Le 20 décembre, le maire prend l’arrêté qui organise le service des pompes funèbres, confié à l’entreprise parisienne des pompes funèbres de France, la maison Langlé et Cie : « À l’avenir, et à partir du 1er février prochain, époque fixée pour l’ouverture définitive du cimetière de l’Est, le transport des personnes âgées de plus de sept ans, qui viendront à décéder dans toute l’étendue du premier et du second arrondissement de la ville, aura lieu, du domicile à l’église et de l’église au cimetière au moyen d’un char funèbre dit corbillard. Les corps des enfants au-dessous de sept ans seront transportés à bras sur un brancard, dit comète, à deux hommes. Les corbillards et brancards seront construits conformément aux modèles que nous avons approuvés et sur lesquels nous avons apposé notre signature et le cachet de la mairie ».
Vanité
Les Archives municipales conservent ces dessins, mais aussi une très complète série de photographies, datant vraisemblablement des années 1860, mais dont l’origine n’est pas connue. Elles rendent intelligibles d’un seul coup d’œil le système si hiérarchisé des six classes des pompes funèbres, pour les corbillards et pour la pompe à la maison mortuaire. Un système critiqué en 1848 par le préfet de Maine-et-Loire, Grégoire Bordillon, qui aurait préféré un cérémonial unique, la garantie d’une tombe pour tous, sans système de classes : « Les privilèges et la vanité ne devraient pas franchir le seuil du cimetière ».

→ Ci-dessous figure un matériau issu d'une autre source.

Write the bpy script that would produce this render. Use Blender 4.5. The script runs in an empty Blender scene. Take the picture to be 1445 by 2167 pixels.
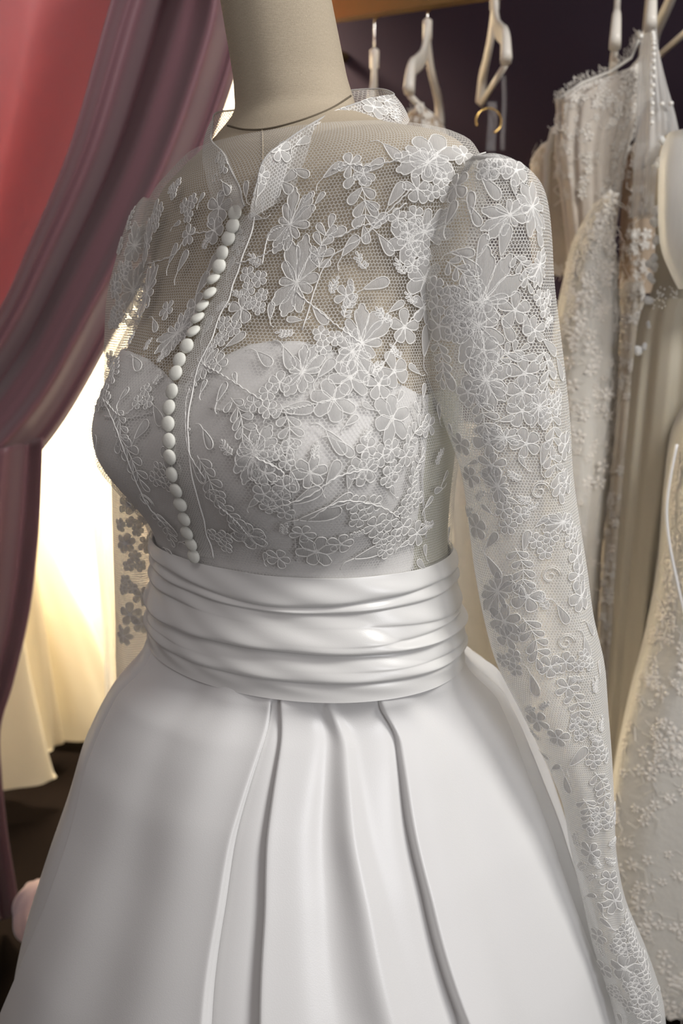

En 1862, deux traités mettent fin à l’état provisoire du service des pompes funèbres. Le premier, signé entre les fabriques et la maison Langlé, maintient cette entreprise pour les convois et la fourniture du matériel, sauf de la cire, objet d’un second traité, conclu avec les ciriers, qui obtiennent de n’être pas totalement évincés d’un service dont ils avaient autrefois le monopole.